Think clearly, go beyond our biases, explore other perspectives.
Asking the right questions is an art. It’s what enables us to think clearly, go beyond our biases, explore other perspectives and build relationships by showing a curiosity to learn from others. When we ask questions that solicit a yes or no response, we do not give an opportunity to the other person to engage in deliberate thinking, share their experience or find connection through a meaningful conversation.
Open ended questions are packed with curiosity. They are asked with the intent to gain deeper insight about the problem, inquire our own thoughts and explore a different perspective. It encourages open mindedness to gather relevant data, learn new information, refine our beliefs and shift our approach to how we view the world and people in it
Great leaders should be the optimal blend of creative and analytical. They should represent a constant balance between the right and left brain. They should take great pride in trying something new knowing that there is risk but also great reward. An Art Thinking mindset doesn’t mean abandoning the analytical side; it just dares you to think beyond immediate metrics and traditional practices – it allows freedom of thought.
Art thinking stakes out more space for the unknown, the untested, and the not yet commercialized as read in the two following examples.
Pablo Picasso
Demolishing the traditional conception of pictorial space, Picasso and Braque painted objects as facets of an analysis, rather than as unified objects; they wanted to paint as they thought, not as they saw.

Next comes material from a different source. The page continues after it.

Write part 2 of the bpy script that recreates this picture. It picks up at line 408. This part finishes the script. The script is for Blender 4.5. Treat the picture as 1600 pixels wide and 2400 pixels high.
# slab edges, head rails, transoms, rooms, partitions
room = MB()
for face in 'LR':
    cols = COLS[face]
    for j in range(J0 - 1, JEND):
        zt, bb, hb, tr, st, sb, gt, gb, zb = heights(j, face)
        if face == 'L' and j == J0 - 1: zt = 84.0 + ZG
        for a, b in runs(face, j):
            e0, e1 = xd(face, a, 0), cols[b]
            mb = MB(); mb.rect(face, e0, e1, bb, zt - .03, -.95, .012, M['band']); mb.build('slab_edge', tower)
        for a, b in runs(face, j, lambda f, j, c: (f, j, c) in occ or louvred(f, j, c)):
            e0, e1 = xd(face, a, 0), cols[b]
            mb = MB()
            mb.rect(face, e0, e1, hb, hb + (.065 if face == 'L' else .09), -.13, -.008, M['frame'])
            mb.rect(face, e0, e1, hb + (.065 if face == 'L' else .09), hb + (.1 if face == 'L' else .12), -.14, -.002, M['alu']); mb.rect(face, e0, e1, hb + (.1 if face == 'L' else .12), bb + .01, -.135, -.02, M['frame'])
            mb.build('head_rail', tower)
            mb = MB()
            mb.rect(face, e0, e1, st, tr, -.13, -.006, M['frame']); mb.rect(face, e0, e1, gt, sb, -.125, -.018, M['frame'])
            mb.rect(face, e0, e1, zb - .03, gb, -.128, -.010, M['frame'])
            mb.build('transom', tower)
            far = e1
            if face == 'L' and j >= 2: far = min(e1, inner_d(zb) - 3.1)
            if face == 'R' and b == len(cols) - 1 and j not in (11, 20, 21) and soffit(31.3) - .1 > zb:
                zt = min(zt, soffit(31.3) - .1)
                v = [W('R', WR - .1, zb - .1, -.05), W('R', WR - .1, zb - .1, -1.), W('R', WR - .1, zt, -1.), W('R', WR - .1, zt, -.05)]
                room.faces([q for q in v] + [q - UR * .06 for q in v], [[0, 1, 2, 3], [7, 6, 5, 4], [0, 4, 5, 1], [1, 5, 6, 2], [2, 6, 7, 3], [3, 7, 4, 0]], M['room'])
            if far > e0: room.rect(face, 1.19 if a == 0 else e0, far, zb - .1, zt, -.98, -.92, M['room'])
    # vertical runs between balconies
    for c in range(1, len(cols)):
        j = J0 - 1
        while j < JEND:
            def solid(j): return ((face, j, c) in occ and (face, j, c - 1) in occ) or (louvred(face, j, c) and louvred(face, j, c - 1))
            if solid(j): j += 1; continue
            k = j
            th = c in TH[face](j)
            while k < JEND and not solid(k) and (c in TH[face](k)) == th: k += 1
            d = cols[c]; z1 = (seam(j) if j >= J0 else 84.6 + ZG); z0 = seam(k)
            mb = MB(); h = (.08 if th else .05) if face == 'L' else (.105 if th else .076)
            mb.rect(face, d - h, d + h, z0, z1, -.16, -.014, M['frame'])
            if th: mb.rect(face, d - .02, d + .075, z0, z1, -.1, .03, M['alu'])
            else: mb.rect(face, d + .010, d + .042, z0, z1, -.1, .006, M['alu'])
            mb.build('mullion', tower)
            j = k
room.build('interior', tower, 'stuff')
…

This period of their work is called Analytical Cubism, and Picasso's work in this style formed a kind of progression over the years. What we see is the logical development of a single, powerful idea, pushed as far as Picasso could take it.
Cubism's next innovation–again, a joint effort between Picasso and Braque–was Synthetic Cubism. Here, the defining characteristic was collage, a technique never before used in fine art. This new method allowed Picasso to play with the bits and pieces of modern life, the handbills and the newspapers and other such detritus of the metropolis, which had never before been satisfactorily incorporated into the visual arts.
Elon Musk
In 2002, Musk began his quest to send the first rocket to Mars—an idea that would eventually become the aerospace company SpaceX. He ran into a major challenge right off the bat. After visiting a number of aerospace manufacturers around the world, Musk discovered the cost of purchasing a rocket was astronomical—up to $65 million. Given the high price, he began to rethink the problem.
“I tend to approach things from a physics framework,” Musk said in an interview. “Physics teaches you to reason from first principles rather than by analogy. So I said, okay, let’s look at the first principles. What is a rocket made of? Aerospace-grade aluminum alloys, plus some titanium, copper, and carbon fiber. Then I asked, what is the value of those materials on the commodity market? It turned out that the materials cost of a rocket was around two percent of the typical price.”
Instead of buying a finished rocket for tens of millions, Musk decided to create his own company, purchase the raw materials for cheap, and build the rockets himself. SpaceX was born. Within a few years, SpaceX had cut the price of launching a rocket by nearly 10x while still making a profit. Musk used first principles thinking to break the situation down to the fundamentals, bypass the high prices of the aerospace industry, and create a more effective solution.